Potted plants on a balcony in bright sunlight

Balcony Gardening Tips I Learned One Step at a Time

After the final pot-up of all my plants (fyi I have tomato, basil, and chilli plants), my balcony gardening journey was far from finished, of course. What followed was the steps that only show up once the plants are settled and you’re paying attention day to day.

Here are a few lessons I picked up along the way, jotted down for my future self in the garden. And maybe they’ll come in handy for you, too.

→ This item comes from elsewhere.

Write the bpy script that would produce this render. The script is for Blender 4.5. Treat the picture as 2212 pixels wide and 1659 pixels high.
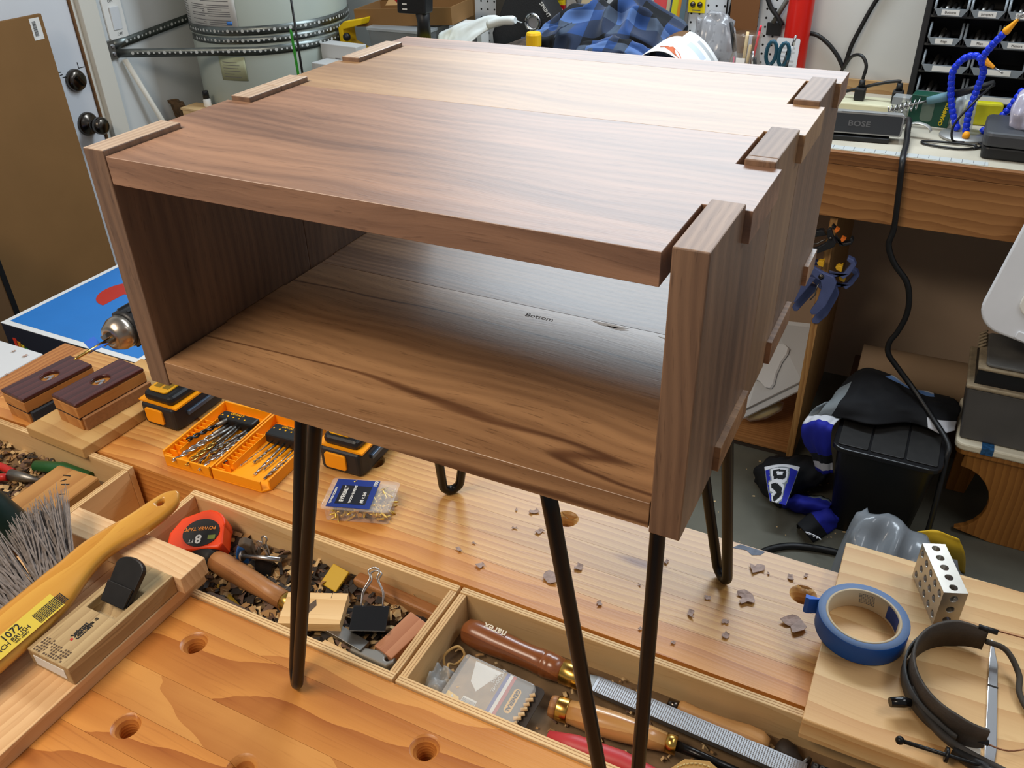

Basil Likes to Stay a Little Thirsty

Basil prefers its soil on the drier side (just for a little while). It likes the top layer to dry out a little before the next drink, so I water it less often than my chilli and tomato plants. Once I stopped treating all three the same, the basil looked much happier for it.

The Flowers That Wouldn’t Fruit

Bloomed chilli flower that has not turned into fruit

Once the flowers appeared, I assumed the rest would be easy by keep watering, keep fertilizing, then sit back and wait for the fruit to arrive. It didn’t work out that way, especially with the Capsicum annuum. I watched flower after flower drop off without ever becoming a chilli.

The culprit was most probably: the location. My plants live on a glazed balcony, which means no bees drift in and barely a breeze reaches them, so they never get the natural pollination that wind and insects usually provide. Some people say it’s normal to lose a share of flowers, since not every bloom turns into fruit. I’ve come to believe both things are true: not all of them were ever going to make it, and mine also weren’t being pollinated properly.

Once I acknowledged the issue, I started pollinating every flowering plant myself by either with a cotton bud or simply by giving the plants a gentle shake whenever I wandered over to check on them. Sure enough, a few days to a week later, some of those flowers finally turned into chillies.

Fruiting chilli plant

A Tomato Tale: When in Doubt, Add More Soil

Tomato flower that has not set fruit

This one was all about my tomatoes. I have three tomato plants, and one of them was noticeably slow to fruit while the others were already coming along. Checking on it regularly, I noticed I could catch a glimpse of the roots peeking through the surface, a sign it needed more soil to cover them, so the plant could reach more of the nutrients stored below. I topped up that pot, and not long after, several tomatoes began to appear on the once-stubborn plant.

Green tomato waiting to ripen

Throw Away the Watering Schedule

Summer in Finland this year was a wild ride, at least through June and July. One week brought a heatwave; not long after, the days turned grey, sometimes raining from morning to night. Watering the same amount across such different weather made no sense.

So now, the first thing I do after waking up is check the soil to decide whether the plants need water at all. During the heatwave I watered every two days; in ordinary Finnish summer weather, every three does the trick.


That’s all I’ve learned so far, and I’ll keep updating this post as my balcony gardening journey continues.